Would you print the records below from the first line through the line containing "R = np.random.default_rng(11)", skipping the pictures?

━━━━━━━━━━

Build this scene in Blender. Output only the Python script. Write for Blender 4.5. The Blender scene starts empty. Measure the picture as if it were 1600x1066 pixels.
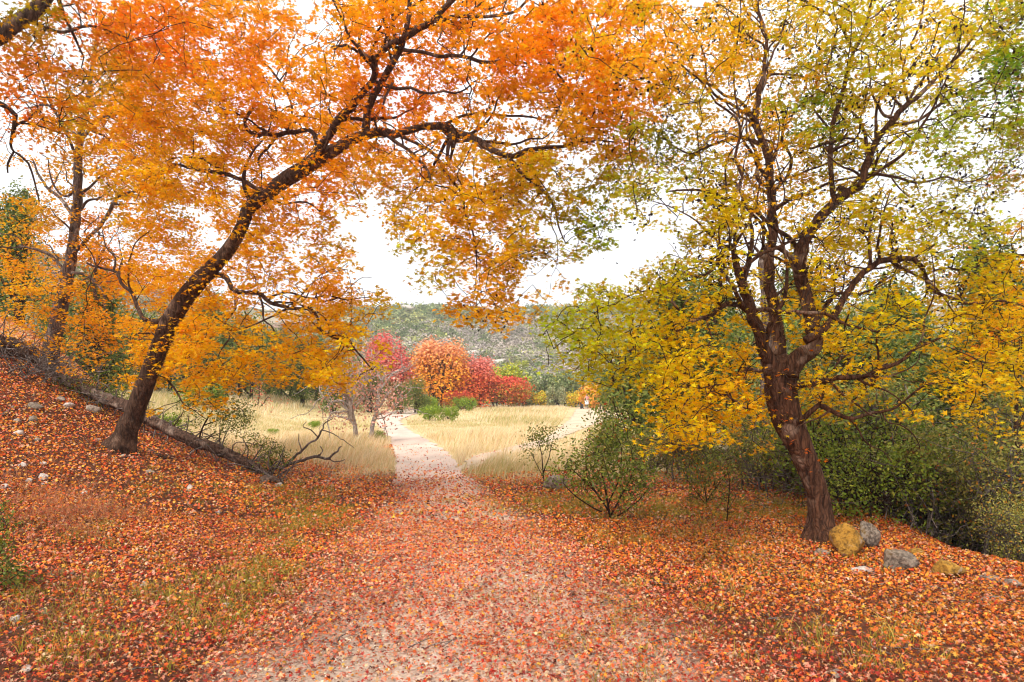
import bpy, math, random
import numpy as np
from mathutils import Vector
rnd = random.Random(7)
R = np.random.default_rng(11)

# ---------------------------------------------------------------- camera, sky, sun, exposure
F, HY, CZ = 1067.0, 618.0, 1.6          # focal length in photo pixels, horizon row, eye height
S = bpy.context.scene
cam = bpy.data.cameras.new('camera'); camo = bpy.data.objects.new('camera', cam)
S.collection.objects.link(camo); S.camera = camo
cam.lens = 24; cam.sensor_width = 36; cam.shift_y = (HY-533)/1600
cam.clip_start = 0.05; cam.clip_end = 3000
camo.location = (0, 0, CZ); camo.rotation_euler = (math.pi/2, 0, 0)
SUN_EL, SUN_AZ = 48, 205                # azimuth clockwise from +Y (behind the camera, a little left)
W = bpy.data.worlds.new('World'); S.world = W; W.use_nodes = True
wn = W.node_tree.nodes; wl = W.node_tree.links; wn.clear()
sky = wn.new('ShaderNodeTexSky'); sky.sky_type = 'NISHITA'; sky.sun_disc = False
sky.sun_elevation = math.radians(SUN_EL); sky.sun_rotation = math.radians(SUN_AZ)
sky.dust_density = 4.0; sky.air_density = 1.0
hs = wn.new('ShaderNodeHueSaturation'); hs.inputs['Saturation'].default_value = 0.12
cl = wn.new('ShaderNodeTexNoise'); cl.inputs['Scale'].default_value = 1.6; cl.inputs['Detail'].default_value = 5
rp = wn.new('ShaderNodeValToRGB')
rp.color_ramp.elements[0].position = 0.3; rp.color_ramp.elements[0].color = (7.2, 7.45, 7.8, 1)
rp.color_ramp.elements[1].position = 0.7; rp.color_ramp.elements[1].color = (8.3, 8.4, 8.5, 1)
mx = wn.new('ShaderNodeMix'); mx.data_type = 'RGBA'; mx.inputs['Factor'].default_value = 0.9
bg = wn.new('ShaderNodeBackground'); bg.inputs['Strength'].default_value = 0.13
wo = wn.new('ShaderNodeOutputWorld')
wl.new(sky.outputs[0], hs.inputs['Color']); wl.new(cl.outputs['Fac'], rp.inputs[0])
wl.new(hs.outputs[0], mx.inputs[6]); wl.new(rp.outputs[0], mx.inputs[7])
wl.new(mx.outputs[2], bg.inputs['Color']); wl.new(bg.outputs[0], wo.inputs[0])
sl = bpy.data.lights.new('sun', 'SUN'); sl.energy = 2.6; sl.angle = math.radians(16); sl.color = (1.0, 0.955, 0.89)
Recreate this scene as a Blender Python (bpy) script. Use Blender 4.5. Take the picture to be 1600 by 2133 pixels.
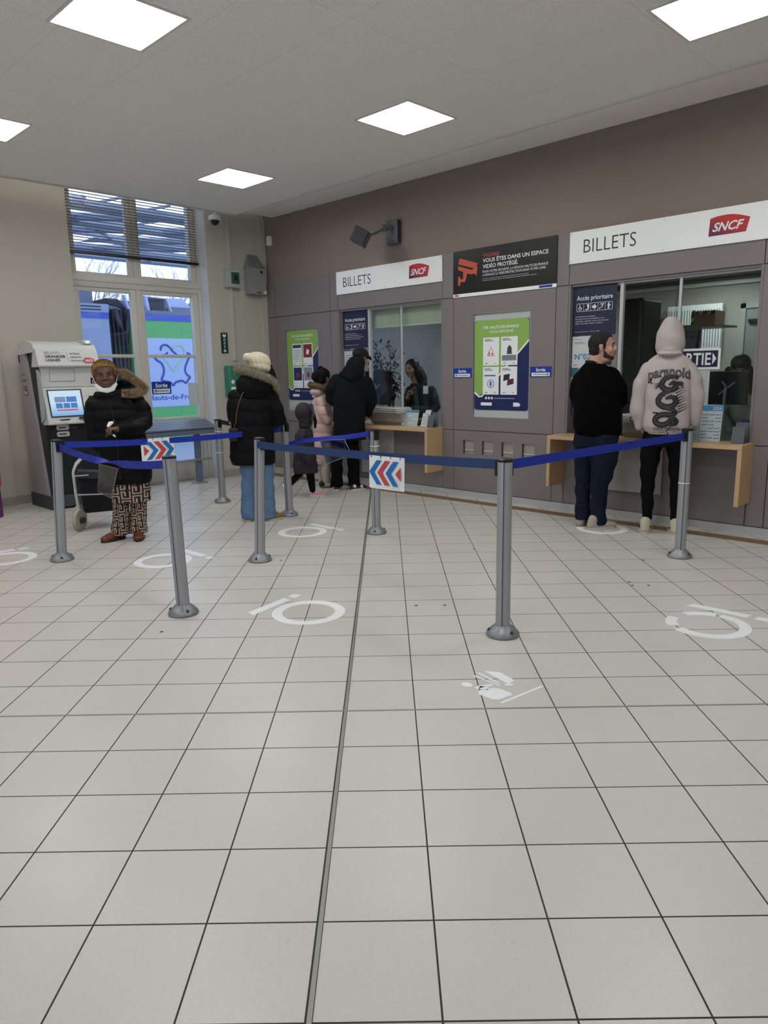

━━━━━━━━━━

_COMPLETED TASK_.
Build this scene in Blender. Output only the Python script. Write for Blender 4.5. The Blender scene starts empty. Measure the picture as if it were 1600x1066 pixels.
import bpy, math, random
import numpy as np
from mathutils import Vector
rnd = random.Random(7)
R = np.random.default_rng(11)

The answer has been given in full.